Catalina Ramón posa para esta entrevista en la barra de Can Sulayetas. | DANIEL ESPINOSA

«Esta casa puede tener unos 90 años», calcula Catalina Ramón, más conocida como Catalina Sulayetas, sobre la edad de la casa que heredó de sus suegros.
La suegra de Catalina, Eulària Tur, era de Santa Agnès, de Can Partit, «su familia ya tenía experiencia en el negocio porque eran propietarios de una tienda-bar que estaba pegada al cementerio, a la casa y a la iglesia y donde ya se jugaba al monte». El suegro, Miguel Tur, «sí que era de aquí, de Can Sulayetas». Catalina no sabe de dónde viene exactamente el nombre de la casa, aunque señala que ahora ya está patentado con el negocio y gracias al trabajo de su hijo, Pepe Tur.
El terreno lo heredó su suegro, «que aunque no era el gran heredero de la familia», sí que le tocó una parte de tierra de los padres. El resto, dos partes más, se las compró a sus hermanas. Comenzó a construir esta casa a principios del siglo pasado «y para ello se trajo vigas de sabina de toda la isla».

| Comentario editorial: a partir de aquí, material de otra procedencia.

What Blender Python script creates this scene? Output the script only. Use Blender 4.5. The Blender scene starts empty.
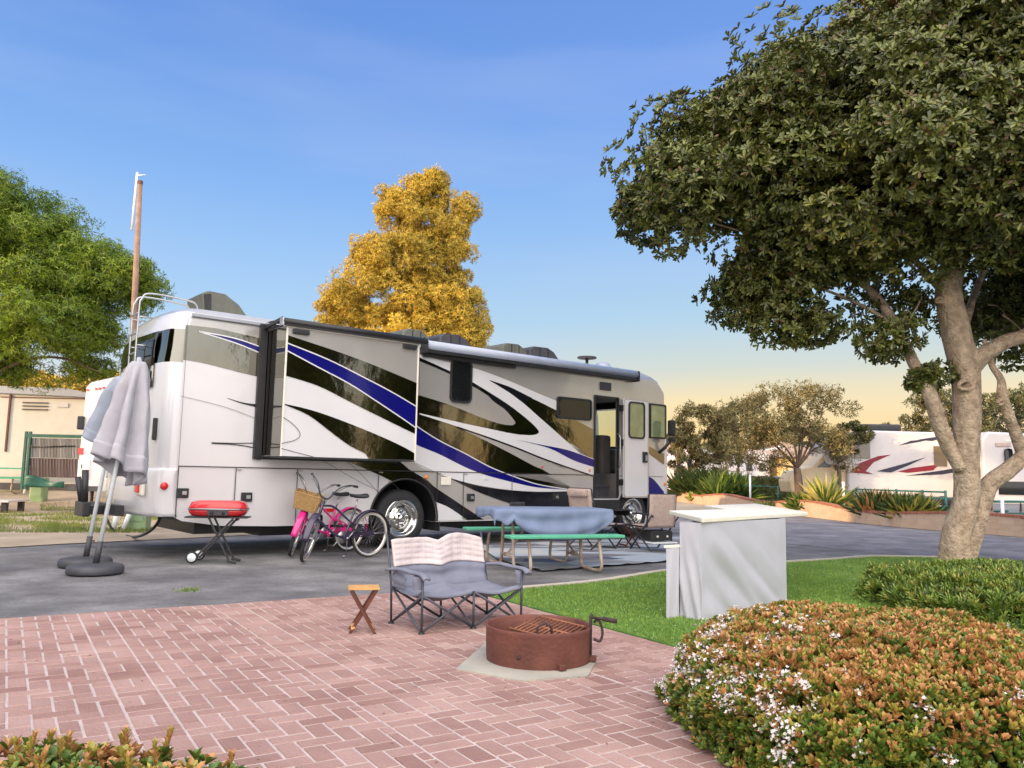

Catalina mantiene un gran recuerdo de su suegro, asegura que, «aunque no sabía leer ni escribir, todo el que necesitaba alguna escritura del notario, o un abogado para ir a algún pleito, le buscaba a él porque era un hombre muy inteligente, sin letra, pero muy listo». Recuerda que su suegro, pese a no tener conocimientos básicos, sacaba las cuentas mucho más rápido que su suegra, «que sabía leer y escribir un poquito. De todos modos, en aquella época no hacían falta muchos conocimientos para llevar adelante un negocio», sentencia.
«Me imagino que lo de construir esta casa para llevar adelante una tienda y un bar, le vendría sobre todo a mi suegra por tradición familiar, por todo lo que aprendió en Can Partit, de hecho antes de Can Sulayetas, mis suegros ya montaron otro negocio en un local que estaba de camino a Eivissa».
Los inicios de Can Sulayetas fueron difíciles, revela hoy Catalina. «Mis suegros se casaron y tuvieron 9 hijos, les costó mucho salir adelante, pero como eran bastante espabilados, las cosas fueron saliendo».
En aquella época vendían pan que hacían ellos mismos, arroz, azúcar, aceite, petróleo, cáscara de pino, carbón, almendras, algarrobas, etc. Y como coincidió con la época de la guerra y las posguerra, «la gente venía con la cartilla de racionamiento» desde Sant Miquel y Sant Llorenç. «Mi suegro siempre tuvo buenos caballos para transportar los productos desde Eivissa».

«Se jugaban hasta las tierras»
Los primeros clientes fueron los vecinos de la zona que acudían a echar una partida de cartas, «sobre todo a juegos peligrosos y prohibidos como el monte, en el que más de uno se jugó la finca y las tierras».
Catalina rememora que la televisión de Can Sulayetas fue una de las primeras de la zona, «iba con baterías que teníamos que ir a cargar al taller Roig de Eivissa». Catalina se incorporó al negocio cuando se casó con José Tur y pese a que «los primeros años fueron flojos», a principios de los 70 el bar comenzó a ir bien.
«Las cosas cambiaron cuando comenzó a construirse la carretera y la urbanización de Isla Blanca, comenzaron a venir los obreros a comer y hubo una época en la que preparaba menú para 17, recuerdo que les cobraba semanalmente».
Después, mucha gente comenzó a ir los fines de semana a tomarse el vermú a Can Sulayetas. «No había domingo que no se bebieran una caja (doce botellas ) de vermú. Ya comenzaba a anirmarse la clientela y venían chicos jóvenes con motos, parecía que la cosa empezaba a cambiar».
En cuanto al turismo, Catalina revive los años, a principios de los setenta, en los que «con unos taquitos de jamón y queso, un pan payès con tomate y aceite y una buena sandía, los turistas degustaban ricos almuerzos en la terraza». Después se hicieron famosos los montaditos, idea original de su hijo José y de un amigo alemán, «cuando una noche vinieron de fiesta desmayados e improvisaron algo de pan con queso fundido».
Los turistas se encontraban a gusto en el enclave de este bar y en ocasiones acudían a visitar y a ayudar a los dueños que estaban cogiendo almendras o algarrobas en el huerto. «Les gustaba mucho».
Hoy, el establecimiento continúa su andadura aunque ya no de manos de Catalina ni de sus hijos que a principios de año decidieron alquilárselo a unos vecinos, José Gavara y Sofía Jansen.